Par Jean-Paul Damaggio • Internationale • Dimanche 22/06/2008 • 0 commentaires  • Lu 1785 fois • Version imprimable


Chaque campagne électorale nord-américaine voit revenir le même scénario : George Soros proposant comme alternative au capitalisme... le capitalisme. En 2004 ce fut « Pour l’Amérique contre Bush » et cette fois nous attendons avec impatience la sortie en version française de « La vérité sur la crise financière ».

Le livre s’inscrit dans un réajustement des milieux économiques nord-américains qui découvrent les vertus de la régulation du capitalisme par le politique. Inutile de préciser que le débat commence à traverser l’Atlantique sans inquiéter outre mesure, ceux que Soros appelle lui-même « les fondamentalistes du marché ».

C’est un article déjà ancien du Financial Times (22 janvier 2008) qui avait annoncé la bonne nouvelle : « Les fondamentalistes croient que les marchés tendent vers l’équilibre et que l’intérêt commun se voit le mieux servi lorsque l’on autorise les participants à poursuivre leurs propres intérêts. C’est d’évidence une conception erronée, car ce sont les interventions des autorités qui ont empêché les marchés financiers de s’effondrer, non les marchés eux-mêmes ». Cette version du « capitalisme régulé » est au cœur du nouveau livre de Soros et sera-t-elle peut-être reprise par Obama s’il gagne. Assisterons-nous alors à un retour du keynésianisme ?

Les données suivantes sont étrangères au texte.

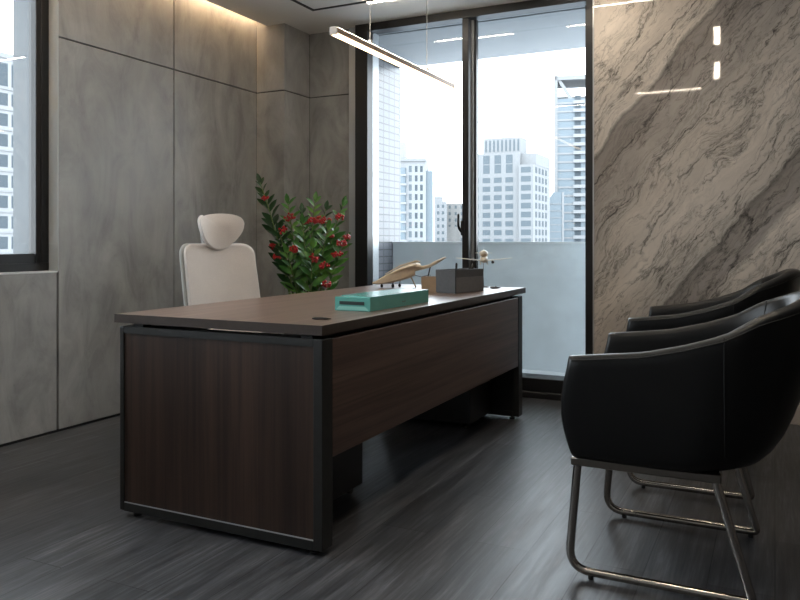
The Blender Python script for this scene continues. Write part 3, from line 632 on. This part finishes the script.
# ------------------------------------------------------------------ city outside
struct('ground_outside', MB().box(-600, 600, 30, 900, -46, -45), noisy('grey street ground', (.30, .32, .34), .1, .02, .9))  # plain grey ground, slightly mottled
BW = dict(pale=noisy('pale stone cladding', (0.167, 0.170, 0.174), .03, .1, .8), white=noisy('white render', (0.192, 0.195, 0.200), .03, .1, .8), blue=mat('blue tinted curtain glass', (0.087, 0.114, 0.134), .3), win=mat('bluish window glass', (.060, .076, .088), .6), dark=mat('dark building glass', (.030, .042, .052), .7), warm=noisy('cream cladding', (0.186, 0.181, 0.174), .03, .1, .8))  # the dark entry is plain dark glass for windows and openings
CA, SA = math.cos(math.radians(26.2)), math.sin(math.radians(26.2))
def at(u, d): r = (u-400)/762*d; return (r*CA-d*SA, r*SA+d*CA)
def building(lab, u, d, rz, name='apartment_building'):
    x, y = at(u, d); return thing(name, lab, 'building', (x, y, -45), math.radians(26.2)+rz)
GZ = 45   # local z of the ground offset
def windows(parent, x0, dx, nx, zs, w_, h_, m, y=-.06, side=0, sy=0, key=None):
    me = None
    for z in zs:
        for i in range(nx):
            if me is None:
                b = MB()
                if side: b.box(-.05, .06, -w_/2, w_/2, 0, h_)
                else: b.box(-w_/2, w_/2, -.06, .05, 0, h_)
                o = b.build('window', m, parent); me = o
            else:
                o = me.copy(); C.objects.link(o); o.parent = parent
            o.location = (sy, x0+i*dx, z) if side else (x0+i*dx, y, z)
# central block, d=300: 1px = .394 m
k = .394
B = building('pale stone apartment block with a grid of windows, seen through the right pane', 470, 300, math.radians(-25)); B.scale = (1.15, 1, 1.02)
bd = MB(); bd.box(0, 17.5, 0, 24, 0, GZ+33.4); bd.box(17.5, 22.5, -1.5, 24, 0, GZ+28.5); bd.box(-3, 0, 4, 24, 0, GZ+27); bd.build('tower', BW['pale'], B)
MB().box(17.5, 22.6, 2, 24, GZ+28.5, GZ+33.0).build('upper_storey', BW['pale'], B)
rb = MB(); rb.box(4.0, 17.0, 3, 12, GZ+33.4, GZ+39.5); rr = rb.build('roof_block', BW['pale'], B)
for i in range(9): MB().box(4.6+i*1.42, 5.2+i*1.42, 2.9, 3.05, GZ+34.2, GZ+38.6).build('louvre', BW['win'], rr)
zs = [GZ+3.0+3.32*i-.9 for i in range(-1, 7)]
windows(B, 1.9, 4.0, 1, zs, 2.5, 2.0, BW['win'], 0); windows(B, 5.9, 4.0, 3, zs, 2.7, 2.0, BW['win'], 0)
windows(B, 1.9, 4.0, 4, [GZ+25.6, GZ+29.2], 2.3, 3.3, BW['win'], 0)
windows(B, 20.0, 4.0, 1, zs+[GZ+25.4], 3.4, 2.1, BW['win'], -1.5)
windows(B, 2.5, 5.0, 4, zs+[GZ+25.4], 2.6, 2.2, BW['dark'], side=1, sy=22.5)
# glass tower at the right, d=350: 1px=.459
B = building('tall blue glass tower with white balconies behind the right window frame', 554, 350, math.radians(-12))
MB().box(0, 26, 0, 20, 0, GZ+66).build('core', BW['blue'], B)
cr = MB(); cr.box(0, 1.6, -.6, 20, 0, GZ+76.5); cr.box(15.6, 17.0, -.8, 20, 0, GZ+84); cr.box(0, 26, -.6, 20, GZ+74.5, GZ+76.5); cr.box(1.6, 26, 6, 20, GZ+66, GZ+68); cr.prism([(1.6, 0, GZ+74.5), (3.2, 0, GZ+74.5), (8.5, 0, GZ+66), (6.5, 0, GZ+66)], (0, 1, 0)); cr.build('crown_frame', BW['pale'], B)
for i in range(18):
    z = GZ-2+3.85*i
    MB().box(1.6, 9.0, -.35, 0, z, z+.8).build('floor_band', BW['pale'], B)
    bl = MB().box(8.6, 15.8, -1.2, 0, z, z+1.5).build('balcony', BW['white'], B); MB().box(9.2, 12.0, -.1, 0, z+1.5, z+3.85).build('opening', BW['dark'], bl)
B = building('low blue glass block at the foot of the glass tower', 547, 330, math.radians(4), 'office_building')
MB().prism([(-.6, 0, 0), (7.2, 0, 0), (7.2, 0, GZ+22), (3.0, 0, GZ+22), (-.6, 0, GZ+17)], (0, 8, 0)).build('body', BW['blue'], B)
for i in range(8): MB().box(-.6, 7.2, -.2, 0, GZ-4+3.0*i-.3, GZ-4+3.0*i).build('floor_band', BW['pale'], B)
MB().box(6.6, 7.4, -.3, 0, 0, GZ+22).build('pier', BW['white'], B)
# left-pane block, d=260: 1px=.341
B = building('white apartment block with rounded glass bays beside the tiled wall', 391, 260, math.radians(-6)); B.scale = (1.12, 1, 1.025)
bd = MB(); bd.box(-4, 10.6, 0, 14, 0, GZ+27.0); bd.box(-4, 4, 3, 12, GZ+27, GZ+33.0); bd.build('body', BW['white'], B)
MB().box(10.6, 12.6, 2, 14, 0, GZ+23.2).build('stair_tower', BW['blue'], B)
MB().box(-2, 10.6, -.8, 3, GZ+26.2, GZ+27.2).build('roof_canopy', BW['pale'], B)
bay = MB(); bay.loft([[(2.6+2.0*math.cos(a_), -.2-1.2*abs(math.sin(a_)), z) for a_ in [PI+PI*j/8 for j in range(9)]]+[(4.6, .2, z), (.6, .2, z)] for z in (0, GZ+24)]); bay.build('glass_bay', BW['blue'], B)
for i in range(9): MB().box(.4, 4.8, -1.5, 0, GZ-3.6+3.1*i, GZ-3.6+3.1*i+.7).build('floor_band', BW['white'], B)
zs = [GZ-2.2+3.1*i for i in range(9)]
windows(B, 5.9, 0, 1, zs, .9, 2.1, BW['win'], 0); windows(B, 7.7, 1.6, 2, zs, .8, 2.0, BW['dark'], 0)
windows(B, -1.2, 0, 1, zs, 1.4, 2.0, BW['win'], 0)
# distant pair, d=380: 1px=.499
B = building('distant cream apartment block with a stepped top, left of the door mullion', 431, 380, math.radians(3))
bd = MB(); bd.box(0, 8, 0, 12, 0, GZ+20.5); bd.box(2, 6.2, 1, 8, GZ+20.5, GZ+23); bd.build('body', BW['white'], B)
zs = [GZ-2.5+3.3*i for i in range(7)]
windows(B, 1.2, 2.4, 3, zs, 1.2, 1.6, BW['win'], 0)
B = building('distant cream block partly hidden behind the dark door mullion', 447, 390, math.radians(3))
bd = MB(); bd.box(0, 12, 0, 12, 0, GZ+20.0); bd.box(-1, 5, -1.5, 0, 0, GZ+8); bd.build('body', BW['warm'], B)
windows(B, 1.4, 3.1, 4, zs, 1.1, 1.6, BW['win'], 0)
# facade seen through the left window (parallel to the left wall), d~129
fb = thing('apartment_building', 'white apartment facade with square windows, seen through the left window', 'building', (-118, 87, -45))
MB().box(-14, 0, -30, 5.2, 0, GZ+32.2).build('body', BW['white'], fb)
MB().box(-14, .3, -30, 5.6, GZ+32.2, GZ+33.0).build('parapet', BW['pale'], fb)
for j in range(10):
    for i in range(6):
        o = MB().box(-.1, .05, -.8, .8, 0, 2.1 if j < 9 else 3.9).build('window', BW['dark'], fb); o.location = (0, 2.05-2.35*i, GZ+24.1-1.02+1.0-3.5*(8-j) if j < 9 else GZ+27.4)
    o = MB().box(0, .25, -30, 5.2, GZ+23.3-3.5*(8-j), GZ+23.5-3.5*(8-j)).build('ledge', BW['pale'], fb)
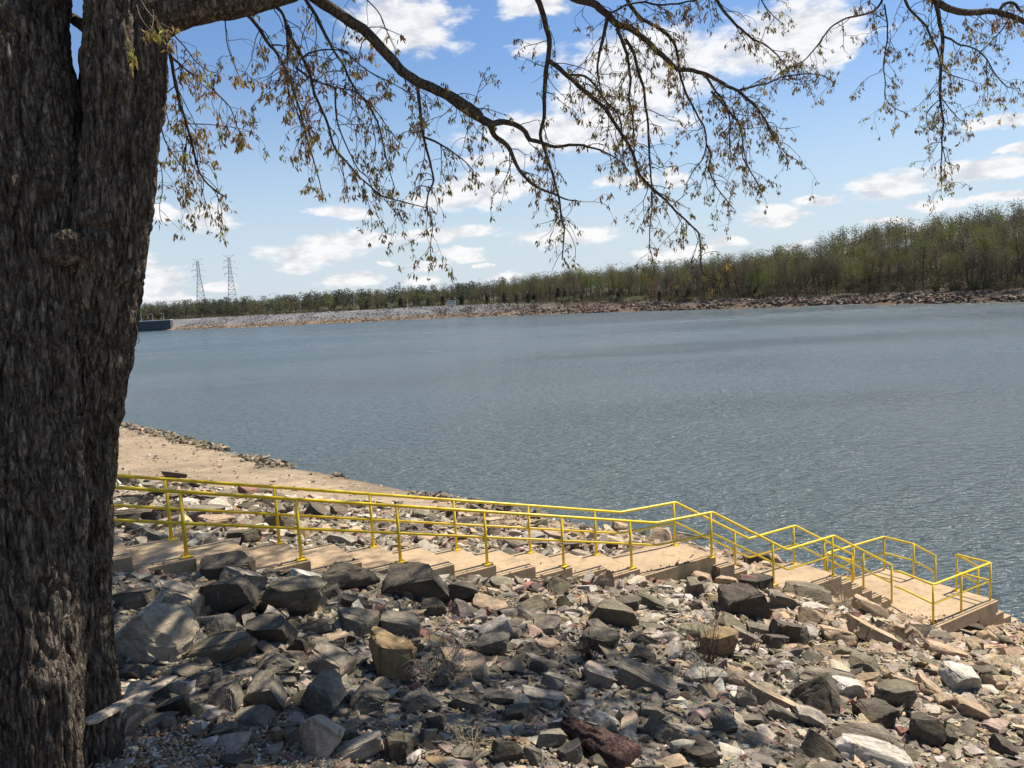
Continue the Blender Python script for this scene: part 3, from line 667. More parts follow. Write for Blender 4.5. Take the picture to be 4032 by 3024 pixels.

La conclusion de l’article est claire : « Bien qu’une récession dans le monde développé soit maintenant plus ou moins inévitable, la Chine, l’Inde et certains pays producteurs de pétrole sont au contraire dans une tendance de forte croissance. La crise financière actuelle pourrait donc se traduire moins par une récession globale que par un réalignement de l’économie mondiale, accompagnée d’un déclin relatif des USA et l’essor de la Chine et des pays en développement ». Certains voient avec intérêt la création d’un monde multipolaire avec le BRIC (Brésil, Russie, Inde, Chine) comme source du déclin des USA. La planète devrait s’en porter mieux !

La régulation de l’Etat ne serait donc pas la mise en place d’un nouveau compromis entre forces du capital et forces du travail (comme avec Keynes), mais la mise en place d’un nouveau rapport de force au sein même d’un capitalisme soucieux de reconstruire son rapport à l’Etat. L’Etat comme institution ayant d’abord permis d’assurer le passage d’une économie « locale » à une économie « mondiale », puis l’Etat comme institution ayant permis ce passage en neutralisant l’adversaire de classe, par quelques compromis, on arriverait enfin à un Etat comme institution du « capitalisme patriotique ».

La force du BRIC c’est sa diversité politique malgré une même orientation économique. Entre le cas de Lula et celui de Poutine, on a tout un éventail qui peut inclure les dirigeants de l’Iran (une recomposition se prépare) tout comme les maîtres de la Chine. Dans tous les cas, l’accroissement des inégalités est au programme, tout comme le recul de la démocratie (même formelle), et l’avancée des mafias diverses.

Les travaux de George Soros enthousiasment souvent des forces de gauche qui ne lisent que la critique des néo-libéraux du Mont Pèlerin Society (MPS) sans se pencher sur les solutions qu’il préconise. Or Karl Popper est l’idole de l’un comme des autres.

L’URSS, les forces syndicales, le capitalisme instable autant de phénomènes qui n’existeront plus donc le keynésianisme reste sans avenir. Chacun espère bien sûr que les pays du BRIC, passant par l’histoire sociale européenne, auront bientôt une classe ouvrière capable de défendre ses droits, et que dans cette nouvelle configuration le capitalisme n’aura plus de lieu pour se délocaliser. Une fois de plus, le cas du Brésil infirme cet espoir. C’est un syndicaliste qui est au pouvoir et à ce jour, dans les milieux paysans, le Mouvement des sans terre est emblématique de l’organisation sociale, avec, comme seuls résultats, une avancée de la charité publique. N’essayons pas de croire que quelques hirondelles feront le printemps.

Sommes-nous pour autant condamner à subir ? L’histoire des hommes nous apprend qu’une révolution se profile toujours par des portes inattendues. Cessons donc de rêver d’alliances impossibles (comme avec Soros par exemple) pour nous appuyer sur une nouvelle forme à créer de socialisme du désir. Dans cette perspective Soros et d’autres apporter des outils pour une contre-attaque.